Security provider RSA adopted a second code generator developed by the United States National Security Agency which effectively made it easier for hackers to defeat the company’s BSafe cryptography kit, according to a research paper by several universities.
Last December it was reported that the NSA paid RSA $10 million to make the NSA developed Dual Elliptic Curve random number generator a default feature in software used for numerous Internet and computer security programs. Dual Elliptic Curve was used in BSafe.
Following the expose by NSA whistleblower Edward Snowden of the government’s agency’s massive phone data collection scheme, it was revealed that the Dual Elliptic Curve had a “back door” which allowed the NSA to crack its encryption.
Today, a report by the newswire service Reuters said that a group of professors from the John Hopkins University, the University of Wisconsin, the University of Illinois and other universities found that RSA adopted another NSA tool which further weakened the company’s products.
A 2008 Pentagon-funded paper plugged Extended Random as a way to improve the randomness of numbers generated by Dual Elliptic Curve.
The report by the professors, however, said the tool, called the Extended Random extension for Web sites, makes RSA’s Dual Elliptic Curve software “tens of thousands of times faster” to crack.

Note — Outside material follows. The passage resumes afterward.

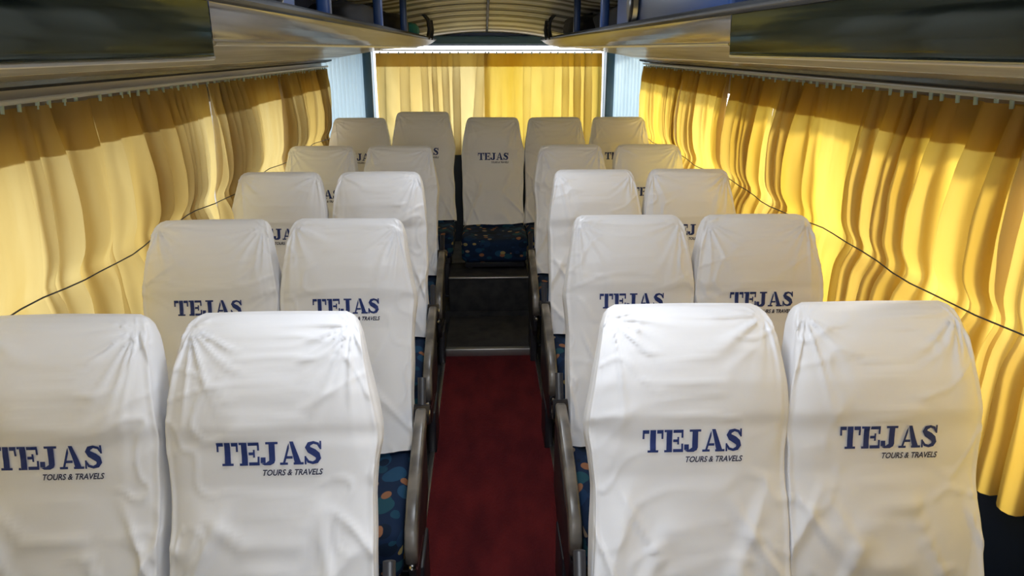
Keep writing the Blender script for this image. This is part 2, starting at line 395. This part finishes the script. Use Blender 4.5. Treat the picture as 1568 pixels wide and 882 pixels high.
box('trim_8',(-.95,6.38,1.735),(1.07,6.49,1.80),M_pillar,.01)
# ------------------------------------------------------------ overhead racks
for side,sg,xi in (('l',-1,-.35),('r',1,.45)):
    W=abs(XL if sg<0 else XR)-.01
    e=empty('overhead_luggage_rack')
    def X(d): return xi+sg*d
    full=W-abs(xi); Y0=-.9
    arcF=[(0,1.754),(.012,1.738),(.03,1.722),(.055,1.708),(.09,1.696),(.135,1.687)]
    arcR=[(0,1.760),(.012,1.750),(.03,1.738),(.055,1.727),(.09,1.719),(.135,1.713)]
    # the joint between the two fascia panels is a raked cut
    ye=[(1.04+3.0*d if sg<0 else 1.42+3.1*d) for d,z in arcF]
    for nm,arc,ya_,yb_,m,th in (('fascia_front_panel',arcF,[Y0]*6,ye,M_black,.02),('fascia_rear_panel',arcR,[y+.004 for y in ye],[5.95]*6,M_alu,.01)):
        k=len(arc)
        V=[(X(d),yy[i],z) for yy in (ya_,yb_) for i,(d,z) in enumerate(arc)]+[(X(d),yy[i],z+th) for yy in (ya_,yb_) for i,(d,z) in enumerate(arc)]
        F=[(i,i+1,k+i+1,k+i) for i in range(k-1)]+[(2*k+i,2*k+i+1,3*k+i+1,3*k+i) for i in range(k-1)]
        F+=[(k+i,k+i+1,3*k+i+1,3*k+i) for i in range(k-1)]+[(0,k,3*k,2*k),(k-1,2*k-1,4*k-1,3*k-1)]
        obj(nm,mesh(nm,V,F,m,True),e)
    obj('lip_rail',tube('lip_rail',[(X(.0),Y0,1.768),(X(0),5.95,1.768)],.010,M_greyrail),e)
    pts=[(X(.125),1.717),(X(.4),1.694),(X(full-.12),1.628),(X(full-.1),1.615),(X(full-.1),1.64),(X(.4),1.712),(X(.125),1.730)]
    obj('underside',prism('underside',pts,'y',Y0,5.98,M_under),e)
    obj('front_seal',tube('front_seal',[(X(.138),Y0,1.685),(X(.138),ye[-1],1.685)],.005,M_steel),e)
    obj('rear_seal',tube('rear_seal',[(X(.138),ye[-1]+.01,1.711),(X(.138),5.95,1.711)],.006,M_steel),e)
    obj('side_strip',prism('side_strip',[(X(full-.20),1.641),(X(full-.13),1.624),(X(full-.13),1.630),(X(full-.20),1.648)],'y',Y0,5.98,M_steel),e)
    pts=[(X(full-.12),1.64),(X(full-.12),1.612),(X(full-.07),1.600),(X(full-.04),1.598),(X(full-.04),1.64)]
    obj('window_header',prism('window_header',pts,'y',Y0,6.0,M_greyrail),e)
    box('back_panel',*(lambda a,b2:((min(a,b2),Y0,1.72),(max(a,b2),5.98,1.91)))(X(.42),X(.44)),M_blue,0,e)
    for y in ((1.95,2.95,3.9) if sg<0 else (1.2,3.1,4.0)):
        box('support_post',(X(.03)-.016,y-.02,1.75),(X(.03)+.016,y+.02,1.955),M_blue,.008,e)
    for yy in (5.15,5.45):
        hp=[(X(0),yy,1.76),(X(-.012),yy,1.82),(X(-.005),yy,1.88),(X(.03),yy,1.92),(X(.10),yy,1.93)]
        obj('end_hoop',tube('end_hoop',hp,.013,M_dark),e)
    y0,y1=(1.12,1.68) if sg<0 else (1.55,2.85)
    a,b2=sorted((X(.035),X(.3)))
    box('speaker_housing',(a,y0,1.745),(b2,y1,1.93),M_blue,.012,e)
    ys_=1.47 if sg<0 else 2.5
    xx=X(.03)
    obj('speaker_ring',tube('r',[(xx,ys_,1.83),(xx-.012*sg,ys_,1.83)],.06,M_steel,28),e)
    obj('speaker_cone',tube('r',[(xx-.0125*sg,ys_,1.83),(xx-.016*sg,ys_,1.83)],.05,M_dark,28),e)
def bag(name,c,r,m,seed):
    bm=bmesh.new(); bmesh.ops.create_icosphere(bm,subdivisions=4,radius=1)
    for v in bm.verts:
        p=v.co.copy(); q=Vector([math.copysign(abs(t)**.6,t) for t in p])
        q*=1+.10*noise.noise(p*2.3+Vector((seed,0,0)))
        v.co=Vector((c[0]+q.x*r[0],c[1]+q.y*r[1],c[2]+q.z*r[2]))
    me=bpy.data.meshes.new(name); bm.to_mesh(me); bm.free(); me.materials.append(m)
    for p in me.polygons: p.use_smooth=True
    h=tube('h',[(c[0]-r[0]*.3,c[1]-r[1]*.4,c[2]+r[2]*.85),(c[0],c[1]-r[1]*.3,c[2]+r[2]*1.1),(c[0],c[1]+r[1]*.3,c[2]+r[2]*1.1),(c[0]-r[0]*.3,c[1]+r[1]*.4,c[2]+r[2]*.85)],.008,m)
    return obj(name,merge(name,[me,h]))
bag('duffel_bag',(-.57,3.42,1.815),(.13,.38,.065),M_bag,1)
bag('duffel_bag',(-.53,4.30,1.815),(.13,.30,.065),M_bag,2)
bag('cloth_bag',(-.46,4.78,1.80),(.08,.11,.05),M_teal,3)
bag('duffel_bag',(.67,3.6,1.815),(.13,.42,.065),M_bag,4)
bag('duffel_bag',(.62,4.6,1.815),(.13,.40,.065),M_bag,5)
# ------------------------------------------------------------ curtains
def curtain(name,axis,p0,p1,base,sg,ztop,zbot,zc,m,seed,slit=(.01,.01),amp=.027,wave=.105,heading=.0,omega=.27,cord=True,irr=1):
    n=int(abs(p1-p0)/.0055); H=46; V=[];F=[]; rnd=random.Random(seed)
    o=rnd.random()*50
    for j in range(H+1):
        h=j/H; z=ztop+(zbot-ztop)*h
        dc=(ztop-z)/(ztop-zc)
        bulge=math.sin(math.pi*min(1,dc)) if dc<=1 else .5*math.sin(math.pi*.5*min(1,(zc-z)/(zc-zbot+.001)))
        pinch=math.exp(-((z-zc)/.05)**2) if cord else 0
        for i in range(n+1):
            t=i/n; q=p0+(p1-p0)*t
            ya=q+slit[0]*bulge*(1-t)**6-slit[1]*bulge*t**6
            ya+=irr*.009*nz(q*5,z*1.1,o)
            ph=2*math.pi*(q/wave+irr*2.0*nz(q*3.0,o,z*.12)+irr*.6*nz(q*6.5,z*.6,o))
            c=math.cos(ph)
            sharp=math.copysign(abs(c)**(1.0+1.4*max(0,1-h*6)),c)+irr*.4*nz(q*22,z*.8,o+7)
            vv=max(.10,.8+irr*1.7*nz(q*2.9,o+4,z*.5))
            A=amp*(.5+.65*min(1,h*3))*vv*(1-.4*pinch)
            edge=min(1,t*n/12,(1-t)*n/12)
            ya+=edge*omega*wave*.5*math.sin(2*ph)*min(1,.45+h*2)*min(1.25,vv)
            d=A*sharp+irr*.014*nz(q*6,z*1.2,o)+.005*nz(q*28,z*9,o)
            off=.014*pinch-.014*bulge*(1 if dc<1 else .8)
            x=base+sg*min(.045,d+off)
            V.append((x,ya,z) if axis=='y' else (ya,x,z))
    for j in range(H):
        for i in range(n): a=j*(n+1)+i; F.append((a,a+1,a+n+2,a+n+1))
    e=empty(name)
    obj('cloth',mesh('cloth',V,F,m),e)
    if heading:
        V2=[];F2=[]; k=max(1,int(round(H*heading)))
        for j in range(k+1):
            for i in range(n+1):
                v=V[j*(n+1)+i]; V2.append((v[0]+(.003*sg if axis=='y' else 0),v[1]+(.003*sg if axis=='x' else 0),v[2]))
        for j in range(k):
            for i in range(n): a=j*(n+1)+i; F2.append((a,a+1,a+n+2,a+n+1))
        obj('heading_tape',mesh('heading_tape',V2,F2,m),e)
    hk=[]
    for i in range(int(abs(p1-p0)/.07)):
        q=p0+.035+i*.07+rnd.uniform(-.012,.012)
        a=(base,q,ztop-.010) if axis=='y' else (q,base,ztop-.010)
        bb=(base,q+.004,ztop+.012) if axis=='y' else (q+.004,base,ztop+.012)
        hk.append(tube('h',[a,bb],.0055,M_hook,6))
    if hk: obj('hooks',merge('hooks',hk),e)
    return e
ZC=1.075; ZBOT=.68
CX={-1:-1.175,1:1.245}; ZR={-1:1.557,1:1.575}
pl=[-1.0,-.1,.75,1.55,2.38,3.35,4.55,5.3,5.97]
for i,(a,b2) in enumerate(zip(pl,pl[1:])):
    curtain('window_curtain','y',a,b2,CX[-1],-1,ZR[-1],ZBOT,ZC,M_curL,10+i,slit=(.004,.012 if i in(3,5) else .003),heading=.16)
pr_=[-1.0,-.1,.75,1.655,2.45,3.22,3.9,4.7,5.3,5.97]
for i,(a,b2) in enumerate(zip(pr_,pr_[1:])):
    curtain('window_curtain','y',a,b2,CX[1],1,ZR[1],ZBOT,ZC,M_curR,30+i,slit=(.004,{2:.02,4:.010,5:.010}.get(i,.003)),heading=.14)
for sg in (-1,1):
    x=CX[sg]
    obj('curtain_rod',tube('curtain_rod',[(x,-1.05,ZR[sg]+.016),(x,6.0,ZR[sg]+.016)],.007,M_rod))
    pts=[(x-sg*(.030+.005*math.sin(i*1.7)),-1+i*.1,ZC+.012*math.sin(i*.55+sg)) for i in range(71)]
    obj('curtain_cord',tube('curtain_cord',pts,.0022,M_dark,6))
curtain('rear_window_curtain','x',-.86,.05,6.40,1,1.668,.85,1.0,M_curL,77,slit=(0,0),amp=.018,wave=.12,heading=.14,cord=False,irr=.6)
curtain('rear_window_curtain','x',.02,.98,6.385,1,1.668,.85,1.0,M_curR,79,slit=(0,0),amp=.018,wave=.12,heading=.14,cord=False,irr=.6)
obj('curtain_rod',tube('curtain_rod',[(-.9,6.40,1.688),(1.02,6.40,1.688)],.005,M_steel))
# ------------------------------------------------------------ light
w=bpy.data.worlds.new('daylight'); S.world=w; w.use_nodes=True
n=w.node_tree.nodes; l=w.node_tree.links; bg=n['Background']
tc=n.new('ShaderNodeTexCoord'); sp_=n.new('ShaderNodeSeparateXYZ'); l.new(tc.outputs['Generated'],sp_.inputs[0])
r=n.new('ShaderNodeValToRGB')
mr=n.new('ShaderNodeMapRange'); mr.inputs[1].default_value=-1; mr.inputs[2].default_value=1; l.new(sp_.outputs[2],mr.inputs[0]); l.new(mr.outputs[0],r.inputs[0])
E=r.color_ramp.elements; E[0].position=.40; E[0].color=(.42,.41,.40,1); E[1].position=.55; E[1].color=(.88,.94,1,1)
l.new(r.outputs[0],bg.inputs[0]); bg.inputs[1].default_value=4.4
sun=bpy.data.lights.new('sun','SUN'); sun.energy=5.5; sun.angle=math.radians(8); sun.color=(1,.93,.8)
so=bpy.data.objects.new('sun',sun); C.objects.link(so)
so.rotation_euler=Vector((-.84,-.16,-.40)).to_track_quat('-Z','Y').to_euler()
for y,pw in ((-.3,12),(1.4,10),(3.0,7)):  # added fill lamps above the frame, bringing cool neutral light to the seats
    e=empty('added_fill_lamp',(.04,y,0))
    box('fill_housing',(-.17,-.30,1.955),(.17,.30,1.975),M_fillglass,.005,e)
    a=bpy.data.lights.new('fill_light','AREA'); a.shape='RECTANGLE'; a.size=.3; a.size_y=.56; a.energy=pw; a.color=(.88,.93,1)
    o=bpy.data.objects.new('fill_light',a); C.objects.link(o); o.parent=e; o.location=(0,0,1.95)
# ------------------------------------------------------------ camera
th=math.atan(366/1150); ps=math.atan(46*math.cos(th)/1150)
cp,sp,ct,stt=math.cos(ps),math.sin(ps),math.cos(th),math.sin(th)
R=Vector((cp,-sp,0)); Fw=Vector((sp*ct,cp*ct,-stt)); U=Vector((sp*stt,cp*stt,ct))
cam=bpy.data.cameras.new('camera'); co=bpy.data.objects.new('camera',cam); C.objects.link(co)
m=Matrix((R,U,-Fw)).transposed().to_4x4(); m.translation=Vector((0,0,1.7)); co.matrix_world=m
cam.lens=36*1150/1568; cam.clip_start=.02
S.camera=co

RSA, which was acquired in 2006 by EMC Corp, did not dispute the report but said it not intentionally weaken any of its products.
RSA could have been “more skeptical” of the NSA’s intentions but the company trusted the agency because “they are charged with security for the U.S. government and U.S. critical infrastructures,” said Sam Curry, chief technologist for RSA.
Many experts had previously aired suspicions about Dual Elliptic Curve, but it was only after Snowden’s leak of NSA documents that RSA and the National Institute of Standards and Technology renounced the technology.
Adding Extended Random “does seem to provide any security benefits that we can figure out,” said Thomas Ristenpart of the University of Wisconsin. He said the extra data transmitted by Extended Random before a secure connection begins actually made predicting the following secure numbers easier.